A prática que vigorava até 1994, explica Rosa Guedes, obrigava à abertura de concurso público, mas desde então é também admitida a negociação directa. “Não existe transparência”, critica. Situação idêntica, acrescenta, verifica-se na Avaliação de Impacto Ambiental que deixou de ser obrigatória nas fases de pesquisa e prospecção. Sara Kellen pede que se olhe para o futuro — “o momento em que todo o ecossistema seja posto em causa”. Nessa altura, diz, haverá uma pergunta a fazer: “Onde estará o bom peixe do Algarve?” Os activistas da PALP são da opinião que os efeitos surgirão mesmo na fase das prospecções. Os cetáceos, por exemplo, adianta o biólogo Manuel Vieira, “poderão ficar surdos, com as explosões sísmicas, usadas nas pesquisas”.
No meio da biblioteca, levanta-se um homem. “Sou a favor da exploração do petróleo, não estejam para aí a agitar o papão da poluição. Estive em Cabinda, tomei banho, não vi nada do que estão a falar”. No mesmo sentido, diz outro: “Trabalhei na industria petrolífera. Se isso fosse verdade, eu já estaria morto.”

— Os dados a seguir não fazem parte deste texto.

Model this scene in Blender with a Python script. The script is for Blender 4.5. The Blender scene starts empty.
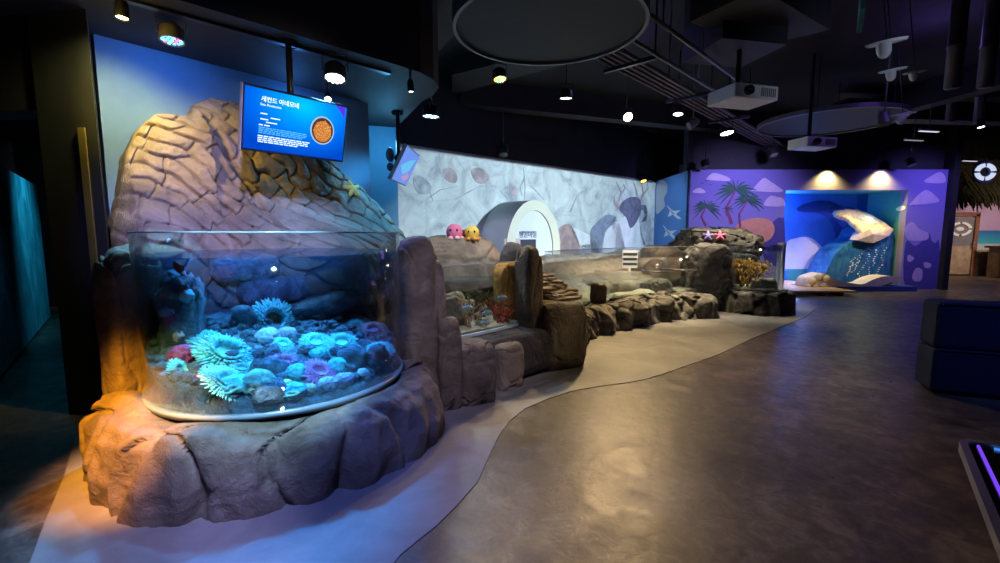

As coisas não pareciam correr bem para o lado de quem defende o Algarve livre de petróleo. “As informações estão todas disponíveis no site da PALP, as pessoas podem comparar e ver quem diz a verdade”, respondeu Rosa Guedes.

Um estrangeiro residente na região deu uma achega. “Ainda não falaram de um outro perigo. O Algarve é uma zona de risco sísmico”. Um pouco por toda a região, a PALP tem vindo a realizar debates nos quais a comunidade de estrangeiros residentes tem sido um dos grupos mais activos.